**Given data:**

Begin

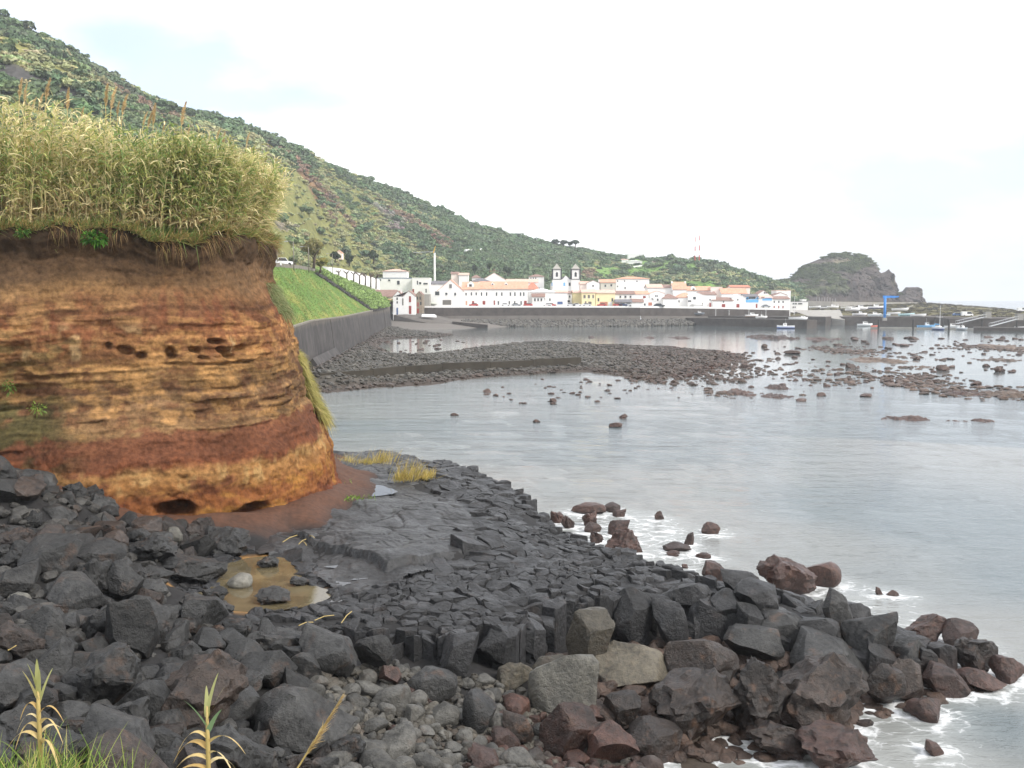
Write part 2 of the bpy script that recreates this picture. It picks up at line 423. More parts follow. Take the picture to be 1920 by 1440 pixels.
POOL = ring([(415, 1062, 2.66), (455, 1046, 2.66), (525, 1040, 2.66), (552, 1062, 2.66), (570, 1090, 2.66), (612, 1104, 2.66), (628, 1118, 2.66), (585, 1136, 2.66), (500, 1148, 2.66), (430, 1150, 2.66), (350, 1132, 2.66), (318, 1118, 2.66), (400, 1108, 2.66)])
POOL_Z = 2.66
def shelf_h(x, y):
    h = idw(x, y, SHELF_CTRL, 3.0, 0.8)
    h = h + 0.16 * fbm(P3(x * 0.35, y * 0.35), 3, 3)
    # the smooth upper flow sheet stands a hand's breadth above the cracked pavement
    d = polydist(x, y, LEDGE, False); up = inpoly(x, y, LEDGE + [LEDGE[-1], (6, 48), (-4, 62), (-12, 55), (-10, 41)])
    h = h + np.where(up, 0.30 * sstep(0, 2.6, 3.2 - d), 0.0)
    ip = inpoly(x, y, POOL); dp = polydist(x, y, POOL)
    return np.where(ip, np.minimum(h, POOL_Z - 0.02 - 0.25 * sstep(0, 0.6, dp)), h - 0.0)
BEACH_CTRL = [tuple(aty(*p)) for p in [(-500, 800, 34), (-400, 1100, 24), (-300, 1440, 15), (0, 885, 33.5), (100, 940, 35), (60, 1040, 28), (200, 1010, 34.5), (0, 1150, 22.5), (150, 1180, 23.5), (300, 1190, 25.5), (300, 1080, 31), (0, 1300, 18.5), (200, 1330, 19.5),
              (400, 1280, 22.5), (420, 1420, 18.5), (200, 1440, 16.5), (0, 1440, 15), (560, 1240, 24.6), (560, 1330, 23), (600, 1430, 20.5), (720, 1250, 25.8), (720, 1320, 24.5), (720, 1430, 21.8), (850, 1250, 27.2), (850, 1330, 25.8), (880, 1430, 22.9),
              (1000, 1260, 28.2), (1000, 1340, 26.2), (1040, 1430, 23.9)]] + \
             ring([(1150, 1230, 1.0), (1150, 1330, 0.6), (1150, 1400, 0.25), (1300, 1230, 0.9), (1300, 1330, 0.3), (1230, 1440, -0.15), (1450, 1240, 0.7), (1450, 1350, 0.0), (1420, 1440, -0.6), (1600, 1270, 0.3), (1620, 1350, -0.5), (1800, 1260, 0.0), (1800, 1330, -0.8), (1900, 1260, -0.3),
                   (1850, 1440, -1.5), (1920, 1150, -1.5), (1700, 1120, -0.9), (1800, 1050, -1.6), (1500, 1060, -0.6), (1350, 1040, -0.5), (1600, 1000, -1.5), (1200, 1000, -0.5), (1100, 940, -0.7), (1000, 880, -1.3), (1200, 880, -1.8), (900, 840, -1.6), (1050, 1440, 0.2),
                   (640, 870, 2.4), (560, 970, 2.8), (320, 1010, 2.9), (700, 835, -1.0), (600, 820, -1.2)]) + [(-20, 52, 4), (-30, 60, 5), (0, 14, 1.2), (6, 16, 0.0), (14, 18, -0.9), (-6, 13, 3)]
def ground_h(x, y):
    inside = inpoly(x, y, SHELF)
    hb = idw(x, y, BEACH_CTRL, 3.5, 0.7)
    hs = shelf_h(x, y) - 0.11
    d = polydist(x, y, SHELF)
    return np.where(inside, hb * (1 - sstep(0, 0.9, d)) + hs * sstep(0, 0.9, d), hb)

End

**Requirement:** Transcribe the full listing above exactly as it stands, minus the pictures.

**Correct result:**
Write part 2 of the bpy script that recreates this picture. It picks up at line 423. More parts follow. Take the picture to be 1920 by 1440 pixels.
POOL = ring([(415, 1062, 2.66), (455, 1046, 2.66), (525, 1040, 2.66), (552, 1062, 2.66), (570, 1090, 2.66), (612, 1104, 2.66), (628, 1118, 2.66), (585, 1136, 2.66), (500, 1148, 2.66), (430, 1150, 2.66), (350, 1132, 2.66), (318, 1118, 2.66), (400, 1108, 2.66)])
POOL_Z = 2.66
def shelf_h(x, y):
    h = idw(x, y, SHELF_CTRL, 3.0, 0.8)
    h = h + 0.16 * fbm(P3(x * 0.35, y * 0.35), 3, 3)
    # the smooth upper flow sheet stands a hand's breadth above the cracked pavement
    d = polydist(x, y, LEDGE, False); up = inpoly(x, y, LEDGE + [LEDGE[-1], (6, 48), (-4, 62), (-12, 55), (-10, 41)])
    h = h + np.where(up, 0.30 * sstep(0, 2.6, 3.2 - d), 0.0)
    ip = inpoly(x, y, POOL); dp = polydist(x, y, POOL)
    return np.where(ip, np.minimum(h, POOL_Z - 0.02 - 0.25 * sstep(0, 0.6, dp)), h - 0.0)
BEACH_CTRL = [tuple(aty(*p)) for p in [(-500, 800, 34), (-400, 1100, 24), (-300, 1440, 15), (0, 885, 33.5), (100, 940, 35), (60, 1040, 28), (200, 1010, 34.5), (0, 1150, 22.5), (150, 1180, 23.5), (300, 1190, 25.5), (300, 1080, 31), (0, 1300, 18.5), (200, 1330, 19.5),
              (400, 1280, 22.5), (420, 1420, 18.5), (200, 1440, 16.5), (0, 1440, 15), (560, 1240, 24.6), (560, 1330, 23), (600, 1430, 20.5), (720, 1250, 25.8), (720, 1320, 24.5), (720, 1430, 21.8), (850, 1250, 27.2), (850, 1330, 25.8), (880, 1430, 22.9),
              (1000, 1260, 28.2), (1000, 1340, 26.2), (1040, 1430, 23.9)]] + \
             ring([(1150, 1230, 1.0), (1150, 1330, 0.6), (1150, 1400, 0.25), (1300, 1230, 0.9), (1300, 1330, 0.3), (1230, 1440, -0.15), (1450, 1240, 0.7), (1450, 1350, 0.0), (1420, 1440, -0.6), (1600, 1270, 0.3), (1620, 1350, -0.5), (1800, 1260, 0.0), (1800, 1330, -0.8), (1900, 1260, -0.3),
                   (1850, 1440, -1.5), (1920, 1150, -1.5), (1700, 1120, -0.9), (1800, 1050, -1.6), (1500, 1060, -0.6), (1350, 1040, -0.5), (1600, 1000, -1.5), (1200, 1000, -0.5), (1100, 940, -0.7), (1000, 880, -1.3), (1200, 880, -1.8), (900, 840, -1.6), (1050, 1440, 0.2),
                   (640, 870, 2.4), (560, 970, 2.8), (320, 1010, 2.9), (700, 835, -1.0), (600, 820, -1.2)]) + [(-20, 52, 4), (-30, 60, 5), (0, 14, 1.2), (6, 16, 0.0), (14, 18, -0.9), (-6, 13, 3)]
def ground_h(x, y):
    inside = inpoly(x, y, SHELF)
    hb = idw(x, y, BEACH_CTRL, 3.5, 0.7)
    hs = shelf_h(x, y) - 0.11
    d = polydist(x, y, SHELF)
    return np.where(inside, hb * (1 - sstep(0, 0.9, d)) + hs * sstep(0, 0.9, d), hb)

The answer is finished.